Playboy Germany published an interview featuring the inflammatory comments, but in a new statement, Morricone said that interview never took place.

UPDATE: Ennio Morricone has denied participating in an interview with Playboy Germany in which he is quoted as calling Quentin Tarantino a “cretin” whose movies are “trash.” Read his full statement, in which he praises Tarantino and threatens legal action with Playboy Germany:

It has come to my attention that Playboy Germany has come out with an article in which I have called Tarantino a cretin and consider his films garbage. This is totally false.
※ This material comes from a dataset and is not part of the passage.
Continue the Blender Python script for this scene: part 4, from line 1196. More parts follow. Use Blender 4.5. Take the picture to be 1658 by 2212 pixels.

I have not given an interview to Playboy Germany and even more, I have never called Tarantino a cretin and certainly do not consider his films garbage. I have given a mandate to my lawyer in Italy to take civil and penal action.

I consider Tarantino a great director. I am very fond of my collaboration with him and the relationship we have developed during the time we have spent together. He is courageous and has an enormous personality. I credit Tarantino for being one of the people responsible for getting me an Oscar, which is for sure one of the greatest acknowledgments of my career, and I am forever grateful for the opportunity to compose music for his film.

In London, during a press conference in front of Tarantino, i clearly stated that I consider Quentin one of the greatest directors of this time.

Ennio Morricone

Playboy Germany has yet to respond to requests for comment.

EARLIER: Ennio Morricone continues to have a mixed view of Quentin Tarantino, with whom he collaborated on “The Hateful Eight” — and finally won a competitive Academy Award in the process. The famed composer called out the filmmaker in a new Playboy Germany interview, the translation of which (courtesy of Google) paints an unflattering view: Morricone referred to Tarantino as a “cretin” whose movies are “trash.”

“The man is a cretin,” Morricone said. “He just steals from others and puts it together again. There is nothing original about that. And he is not a director either. So not comparable to real Hollywood greats like John Huston, Alfred Hitchcock or Billy Wilder. They were great. Tarantino is just cooking up old stuff.” He goes on to admit he isn’t a fan of Tarantino’s films, calling them “trash”; Tarantino was present when Morricone received a star on the Hollywood Walk of Fame in February 2016.

Part of the problem stems from their working relationship: “He calls out of nowhere and then wants to have a finished film score within days, which is impossible. Which makes me crazy!” Morricone said. “Because that’s just not possible. And I do not go there anymore. I told him that last time. But next time I will be tough. Then he can kiss me.”

Among the Italian composer’s best-known scores are “The Good, the Bad and the Ugly,” “Days of Heaven,” and “Once Upon a Time in the West,” among many others. Today marks his 90th birthday.